Hi everyone,

As September approaches, I’ve been thinking about how we might be able to share 
notes on testing and build health.

Some types of information I have in mind:

– Known issues with builds (e.g., master / nightlies) that impact the ability 
to test the project. These could include known-flaky tests, bugs impacting test 
automation, or specific features that aren’t functioning as designed. Some 
contributors may be prefer to waive specific types of testing to prevent their 
automation from failing; others may prefer to continue more exhaustive testing 
of builds known not to be impacted by an issue.
– Tracking high-priority bugs that are known blockers, either for test 
automation or suitability of a release for dev / QA environments.
– Pre-release checklists and outstanding to-do items that need to be completed 
prior to cutting a build which aren’t necessarily best represented by a JIRA 
ticket.
– Performance test status – the characteristics of tests performed, hardware 
configurations, and improvements / regressions identified over time.

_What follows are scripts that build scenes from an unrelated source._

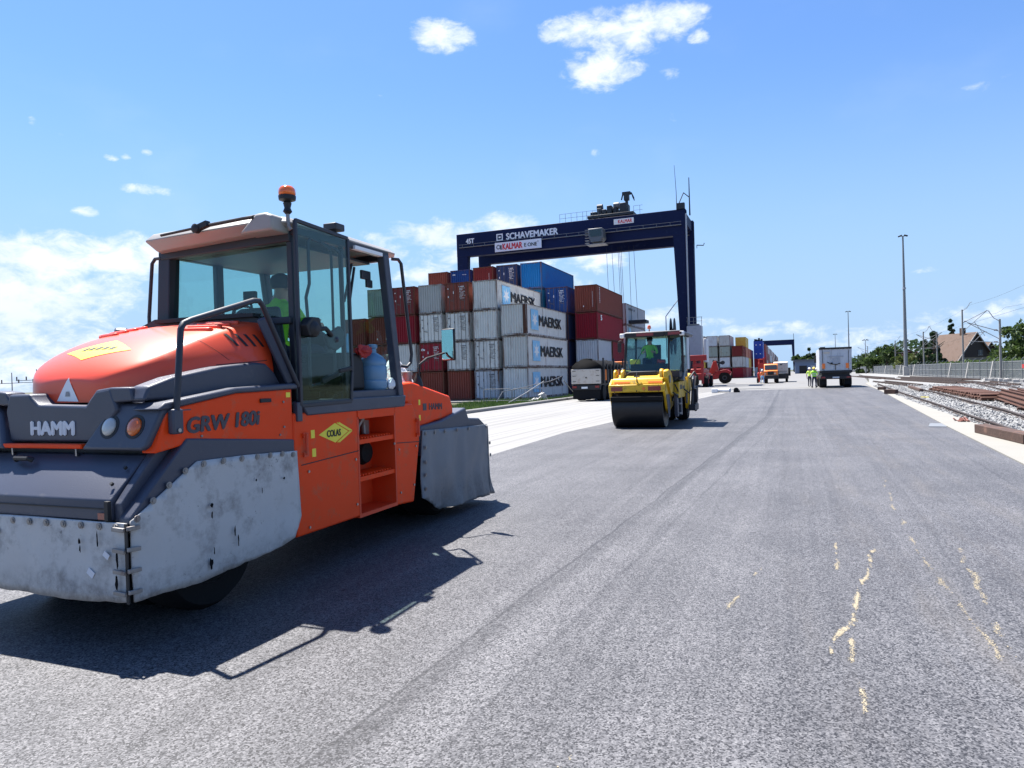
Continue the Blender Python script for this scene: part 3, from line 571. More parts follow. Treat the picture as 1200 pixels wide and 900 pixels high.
for y in (84,94.5,104,133,150,175):
    mb=MB((19.6,120,-.1)); mb.bar((fx(y)-.55,y-.1,-.1),(fx(y)-.08,y+.4,1.9),.09,.09); mb.build('strut','concrete_light',t)
mb=MB((19.2,73,0)); mb.box(18.9,18.92,72.4,73.3,1.15,1.5); o=mb.build('warning_sign','cloth_red'); o.location=(19.2,73,0); tag(o,'small reddish notice board fixed before the fence at the right edge','sign')
mb=MB((18.5,70,0)); random.seed(8)
for k in range(26):
    c=Vector((18.3+random.uniform(-.5,.6),62+k*.75+random.uniform(-.3,.3),.08)); s=random.uniform(.25,.5); mb.obox(c,(s,s,.3),Matrix.Rotation(random.random()*3,3,'Z'))
o=mb.build('white_footing_blocks','concrete_light',bevel=.02); o.location=(18.5,70,0); tag(o,'row of white concrete footing blocks along the foot of the fence','footing',kind='stuff')
# lamp masts
def lampmast(loc,H,label,r=.22,base=True):
    t=thing('lamp_mast',label,'lamp mast',loc,0,'tall lamp masts beside the railway'); mb=MB(); mb.tube([(0,0,.0),(0,0,H*.5),(0,0,H)],r,12,r*.36); mb.build('pole','galvanised',t,smooth=True)
    mb=MB(); mb.tube([(0,0,H*.62),(0,0,H*.62+.3)],r*.9,12); mb.build('collar','cabinet',t)
    if base: mb=MB(); mb.prism([(-.45,-.45),(.45,-.45),(.45,.45),(-.45,.45)],'z',-.1,1.6); mb.build('plinth','concrete_light',t,bevel=.03)
    for k in (-1,1):
        mb=MB(); mb.obox((k*.45,-.1,H+.05),(.6,.5,.2),Matrix.Rotation(.35*k,3,'Y')); mb.build('floodlight','crane_dark',t,bevel=.03)
    mb=MB(); mb.bar((-.5,0,H),(.5,0,H),.1,.1); mb.build('crossbar','galvanised',t)
lampmast((18.85,138.3,-.03),24.2,'tallest and nearest grey lamp mast, standing right of the truck',.34)
lampmast((16.3,226,-.03),18.0,'second tall lamp mast right behind the tipper truck',.24)
lampmast((16.2,288,-.03),14.3,'farthest lamp mast seen above the tipper truck',.2,False)
lampmast((18.8,206,-.03),8.8,'short lamp mast between the second tall mast and the trees',.16,False)
# catenary masts
def catmast(loc,H,label,arm):
    t=thing('catenary_mast',label,'catenary mast',loc,0,'overhead line masts'); mb=MB(); mb.tube([(0,0,0),(0,0,H)],.12,8,.09); mb.build('pole','mast_concrete',t,smooth=True)
    mb=MB(); mb.tube([(0,0,H*.80),(arm*2.7,0,H*.97)],.04,6); mb.tube([(0,0,H*.62),(arm*2.6,0,H*.66)],.035,6); mb.tube([(0,0,H*.67),(arm*2.7,0,H*.97)],.035,6); mb.tube([(arm*1.3,0,H*.81),(arm*2.4,0,H*.6)],.03,6); mb.build('bracket_arm','galvanised',t)
    mb=MB(); mb.tube([(0,0,H-.2),(arm*.5,0,H+.15),(arm*.9,0,H+.85),(arm*1.1,0,H+.9)],.035,6); mb.build('horn','galvanised',t)
    for q in ((arm*.35,0,H*.825),(arm*.35,0,H*.63)):
        mb=MB(); mb.lathe(q,[(.03,-.15),(.08,-.1),(.04,-.05),(.08,0),(.04,.05),(.08,.1),(.03,.15)],'x',8); mb.build('insulator','timber_rusty',t)
    return t
catmast((20.6,104,0),8.6,'concrete catenary mast standing in front of the brown roofed house',1)
catmast((19.0,80.3,0),5.9,'nearest catenary mast, right of the house gable',-1)
catmast((20.6,132,0),7.2,'catenary mast between the dark conifer and the tall lamp mast',1)
catmast((20.6,165,0),7.0,'catenary mast with horn above the dark purple tree',1)
catmast((20.8,122,0),6.6,'slim catenary mast close beside the one left of the conifer',-1)
catmast((22.0,235,0),8.0,'farthest catenary mast above the big round tree',-1)
def wire(name,pts,sag,label):
    mb=MB(); 
    for a,b in zip(pts,pts[1:]):
        a,b=Vector(a),Vector(b); P=[a.lerp(b,i/12)-Vector((0,0,sag*(1-(2*i/12-1)**2))) for i in range(13)]; mb.tube(P,.009,4)
    tag(mb.build(name,'truck_dark'),label,'wire',group='overhead line wires')
wire('overhead_wire',[(22,45,9.6),(21.3,80,9.2),(21.6,104,9.2),(21.6,132,8.0),(21.6,165,7.8),(22,235,8.4)],.2,'topmost thin overhead wire over the tracks')
wire('overhead_wire',[(19.4,45,7.4),(19.4,80,7.0),(23.0,104,8.2),(23,132,7.0),(23,165,6.9),(20,235,7.2)],.45,'sagging carrier wire between the mast arms')
wire('overhead_wire',[(17.0,45,6.2),(16.8,80,5.7),(22.9,104,5.7),(23,132,5.0),(23,165,5.0)],.05,'lower contact wire at mast arm level')
# house
pm('render_cream',(0.2376,0.2046,0.1650),.85,var=.12)
hl=Vector((29.6,153.6,-.3)); t=thing('gabled_house','brown tile roofed house with dark timber gable and chimney','house',tuple(hl),R(14))
W2,Ln,he,hr=3.6,8.2,2.9,7.6
mb=MB(); mb.prism([(-W2,0),(W2,0),(W2,he),(0,hr-.1),(-W2,he)],'y',-Ln/2,Ln/2); mb.build('wall','render_cream',t)
t.rotation_euler=(0,0,R(29.6))
mb=MB(); mb.prism([(-W2+.05,he-.35),(W2-.05,he-.35),(W2-.05,he),(0,hr-.2),(-W2+.05,he)],'y',Ln/2+.01,Ln/2+.08); mb.prism([(-W2+.05,he+.3),(W2-.05,he+.3),(0,hr-.2)],'y',-Ln/2-.08,-Ln/2-.01); mb.build('gable_cladding','dark_timber',t)
for k in (-1,1):
    mb=MB(); mb.prism([(k*(W2+.55),he-.75),(k*(W2+.55),he-.55),(0,hr+.18),(0,hr)],'y',-Ln/2-.5,Ln/2+.5); rf=mb.build('roof','roof_tile',t)
    mb=MB(); mb.prism([(k*(W2+.58),he-.8),(k*(W2+.58),he-.50),(0,hr+.22),(0,hr-.05)],'y',-Ln/2-.58,-Ln/2-.51); mb.build('bargeboard','concrete_light',rf)
mb=MB(); mb.box(-.35,.35,-1.6,-.9,hr-.8,hr+1.1); ch=mb.build('chimney','roof_tile',t)
for (a,b,c,d) in ((-1.3,-.3,1.1,2.1),(.5,1.4,3.6,4.5)):
    mb=MB(); mb.box(a,b,-Ln/2-.12,-Ln/2-.085,c,d); w=mb.build('window','pane',t); mb=MB(); mb.box(a-.08,b+.08,-Ln/2-.11,-Ln/2-.082,c-.1,c-.02); mb.box((a+b)/2-.03,(a+b)/2+.03,-Ln/2-.14,-Ln/2-.125,c,d); mb.build('frame','concrete_light',w)
h2=thing('gabled_house','smaller brown gabled house half hidden right behind the larger one','house',(34.0,161.4,-.3),R(29.6))
mb=MB(); mb.prism([(-2.6,0),(2.6,0),(2.6,2.9),(0,5.9),(-2.6,2.9)],'y',-3.5,3.5); mb.build('wall','dark_timber',h2)
for k in (-1,1):
    mb=MB(); mb.prism([(k*3.0,2.35),(k*3.0,2.5),(0,6.1),(0,5.95)],'y',-3.9,3.9); rf=mb.build('roof','roof_tile',h2)
    mb=MB(); mb.prism([(k*3.03,2.3),(k*3.03,2.55),(0,6.15),(0,5.9)],'y',-3.97,-3.91); mb.build('bargeboard','concrete_light',rf)
mb=MB(); mb.box(-.6,.2,-3.56,-3.51,3,3.8); mb.build('window','pane',h2)
# warehouse
t=thing('warehouse','low blue grey warehouse with dark flat roof beyond the tipper truck','warehouse',(9,282,-.3))
mb=MB(); mb.box(-7,9,0,18,0,4.9); mb.build('wall','blue_wall',t); mb=MB(); mb.box(-7.6,9.6,-.8,18.5,4.9,5.5); mb.build('roof','far_roof',t)
for x,w in ((-5.5,2.6),(-1.6,1.4),(3,2.5)):
    mb=MB(); mb.box(x,x+w,-.06,-.01,.1,3.2); mb.build('door','cabinet' if w<2 else 'truck_dark',t)
# left masts behind the hood
for (x,y,h,lb) in ((-93,60,4.6,'leftmost thin overhead line pole with crossarm behind the bonnet'),(-88.3,60,4.9,'small forked line pole just left of the orange bonnet')):
    t=thing('line_pole',lb,'line pole',(x,y,-.4),R(30),'line poles at the left horizon'); mb=MB(); mb.tube([(0,0,0),(0,0,h)],.08,6,.05); mb.build('pole','mast_concrete',t)
    mb=MB(); mb.bar((-2.4,0,h-1.4),(2.6,0,h-1.3),.07,.07); mb.build('crossarm','truck_dark',t)
    for k in (-2.3,-1.2,.8,2.5): mb=MB(); mb.tube([(k,0,h-1.35),(k,0,h-.9)],.07,6); mb.build('insulator','timber_rusty',t)
# ================================================================ orange pneumatic tyre roller
GO=Vector((0,5.9,0)); XC=-4.82
g=thing('pneumatic_roller','large orange and grey tyre roller with glass cab and hanging canvas aprons, nearest machine','road roller',(XC,5.9,0))
def mb_(): return MB(GO)
# wheels (four at each end)
def gwheel(x,y,r=.52,w=.42):
    mb=MB(GO); pr=[(r*.55,-w/2),(r*.9,-w/2),(r*.985,-w/2+.05),(r,-w*.2),(r,w*.2),(r*.985,w/2-.05),(r*.9,w/2),(r*.55,w/2)]
    mb.lathe((x,y,r-.012),pr,'x',36); o=mb.build('tyre','rubber',g,smooth=True)
    mb=MB(GO); mb.lathe((x,y,r-.012),[(r*.1,-w*.3),(r*.5,-w*.3),(r*.56,-w/2-.005),(r*.56,w/2+.005),(r*.5,w*.3),(r*.1,w*.3)],'x',24); mb.build('rim','plastic_dark',o,smooth=True)
for x in (-.62,-.21,.21,.62): gwheel(x,4.0,.46,.36); gwheel(x,7.62,.52,.38)
mb=mb_(); mb.box(-.69,.69,3.55,7.9,.62,1.02); mb.box(-.86,.86,3.75,4.7,1.0,1.6); mb.box(-.7,.7,4.6,5.4,.5,1.4); mb.build('chassis','plastic_dark',g,bevel=.02)
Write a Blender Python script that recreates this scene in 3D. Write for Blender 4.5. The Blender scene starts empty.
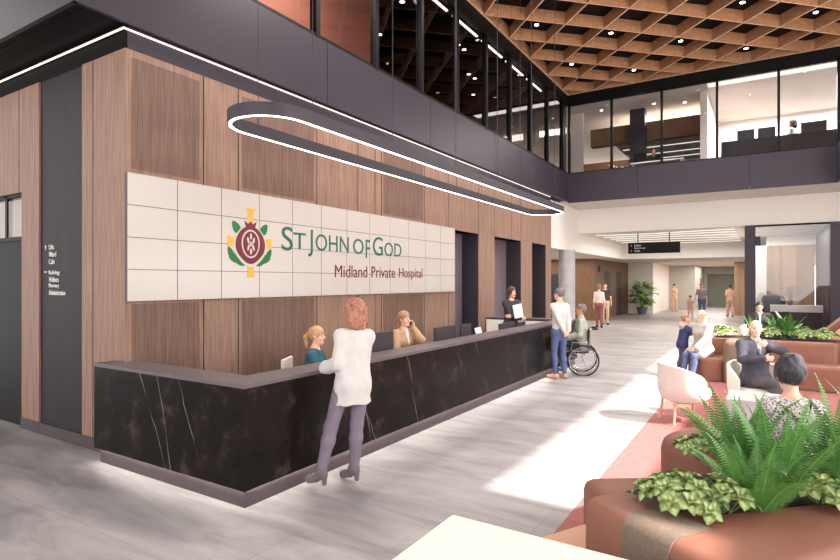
import bpy, bmesh, math, random
import numpy as np
from mathutils import Vector, Matrix, Euler
random.seed(7)
C = bpy.context.scene.collection
PI = math.pi

# ------------------------------------------------------------------ helpers
def tag(o, label=None, cat=None, group=None, kind=None):
    if label: o['label'] = label
    if cat: o['category'] = cat
    if group: o['group'] = group
    if kind: o['kind'] = kind
    return o

def link(name, me, parent=None):
    o = bpy.data.objects.new(name, me); C.objects.link(o)
    if parent: o.parent = parent
    return o

def thing(name, label, cat, loc=(0, 0, 0), rotz=0, group=None):
    o = bpy.data.objects.new(name, None); C.objects.link(o)
    o.empty_display_size = .1
    o.location = loc; o.rotation_euler = (0, 0, rotz)
    return tag(o, label, cat, group)

class MB:
    def __init__(self): self.bm = bmesh.new()
    def box(self, x0, x1, y0, y1, z0, z1, rot=None, bev=0, seg=2):
        vs = [self.bm.verts.new((x, y, z)) for x in (x0, x1) for y in (y0, y1) for z in (z0, z1)]
        q = [(0, 1, 3, 2), (4, 6, 7, 5), (0, 4, 5, 1), (2, 3, 7, 6), (0, 2, 6, 4), (1, 5, 7, 3)]
        fs = [self.bm.faces.new([vs[i] for i in f]) for f in q]
        if rot is not None:
            bmesh.ops.transform(self.bm, matrix=rot, verts=vs)
        if bev:
            es = list({e for f in fs for e in f.edges})
            bmesh.ops.bevel(self.bm, geom=es, offset=bev, segments=seg, profile=.5, affect='EDGES')
        return self
    def prism(self, pts, z0, z1, bev=0, seg=4, topz=None):
        lo = [self.bm.verts.new((p[0], p[1], z0)) for p in pts]
        hi = [self.bm.verts.new((p[0], p[1], z1 if topz is None else topz[i])) for i, p in enumerate(pts)]
        n = len(pts)
        fs = [self.bm.faces.new(lo[::-1]), self.bm.faces.new(hi)]
        for i in range(n):
            fs.append(self.bm.faces.new((lo[i], lo[(i + 1) % n], hi[(i + 1) % n], hi[i])))
        if bev:
            es = list({e for f in fs[1:] for e in f.edges if not all(v in lo for v in e.verts)})
            bmesh.ops.bevel(self.bm, geom=es, offset=bev, segments=seg, profile=.5, affect='EDGES')
        return self
    def tube(self, pts, r, n=8, closed=False, r2=None):
        pts = [Vector(p) for p in pts]; m = len(pts); rings = []
        up = None
        for i, p in enumerate(pts):
            if closed: t = (pts[(i + 1) % m] - pts[i - 1])
            else: t = pts[min(i + 1, m - 1)] - pts[max(i - 1, 0)]
            t.normalize()
            if up is None:
                up = t.orthogonal().normalized()
            up = (up - t * up.dot(t))
            if up.length < 1e-6: up = t.orthogonal()
            up.normalize(); s = t.cross(up)
            rr = r if r2 is None else r + (r2 - r) * i / (m - 1)
            rings.append([self.bm.verts.new(p + (up * math.cos(2 * PI * k / n) + s * math.sin(2 * PI * k / n)) * rr) for k in range(n)])
        for i in range(m if closed else m - 1):
            a, b = rings[i], rings[(i + 1) % m]
            for k in range(n):
                self.bm.faces.new((a[k], a[(k + 1) % n], b[(k + 1) % n], b[k]))
        if not closed:
            self.bm.faces.new(rings[0][::-1]); self.bm.faces.new(rings[-1])
        return self
    def lathe(self, prof, cx=0, cy=0, n=24):
        rings = [[self.bm.verts.new((cx + r * math.cos(2 * PI * k / n), cy + r * math.sin(2 * PI * k / n), z)) for k in range(n)] for r, z in prof]
        for a, b in zip(rings, rings[1:]):
            for k in range(n): self.bm.faces.new((a[k], a[(k + 1) % n], b[(k + 1) % n], b[k]))
        if prof[0][0] > 1e-4: self.bm.faces.new(rings[0][::-1])
        if prof[-1][0] > 1e-4: self.bm.faces.new(rings[-1])
        return self
    def xf(self, M): bmesh.ops.transform(self.bm, matrix=M, verts=self.bm.verts); return self
    def build(self, name, mat, parent=None, smooth=False, label=None):
        bmesh.ops.recalc_face_normals(self.bm, faces=self.bm.faces)
        me = bpy.data.meshes.new(name); self.bm.to_mesh(me); self.bm.free()
        me.materials.append(mat)
        if smooth:
            me.polygons.foreach_set('use_smooth', [True] * len(me.polygons))
            try: me.set_sharp_from_angle(angle=math.radians(50))
            except Exception: pass
        o = link(name, me, parent)
        if label: o['label'] = label
        return o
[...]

Some of this information may change often as development and testing progress - 
as often as daily in some cases.

Here are a couple examples of similar work in other projects:

–––––
– Hadoop’s “Release Status” docs in Confluence: 
https://cwiki.apache.org/confluence/display/HADOOP/Hadoop+2.8.0+Release

The Hadoop project uses these status docs to track release blockers, to-do 
items that need to be tracked ahead of release, and notes on scope as defined 
by the community.

– Hadoop’s “Road Map” docs in Confluence:
https://cwiki.apache.org/confluence/display/HADOOP/Roadmap

Similarly, the Hadoop project uses docs like this to track planned features for 
each release, and feature freeze, code freeze, and planned release dates. These 
are useful for organizing development and signposting what’s planned to the 
user community.

– “Are We Fast Yet”: A project from Mozilla tracking JS engine performance
https://arewefastyet.com

Perf testing of nightlies across a several platforms (and comparisons with 
other JavaScript engines), useful for identifying regressions quickly and 
tracking progress toward perf goals.
–––––

I’m curious on the dev community’s thoughts on how best to organize information 
like this. My thinking is that by having a space to share this, the community 
can be more informed on each others’ work toward testing, build health, and 
active projects.

The current Cassandra wiki (https://wiki.apache.org/cassandra) doesn’t appear 
too active and carries a warning. What do others think about filing an INFRA 
ticket to request a Confluence space at https://cwiki.apache.org for this type 
of information?

I’d be happy to help maintain information tracking build health, remaining 
to-do’s, known test automation blockers, flaky tests, etc. as well.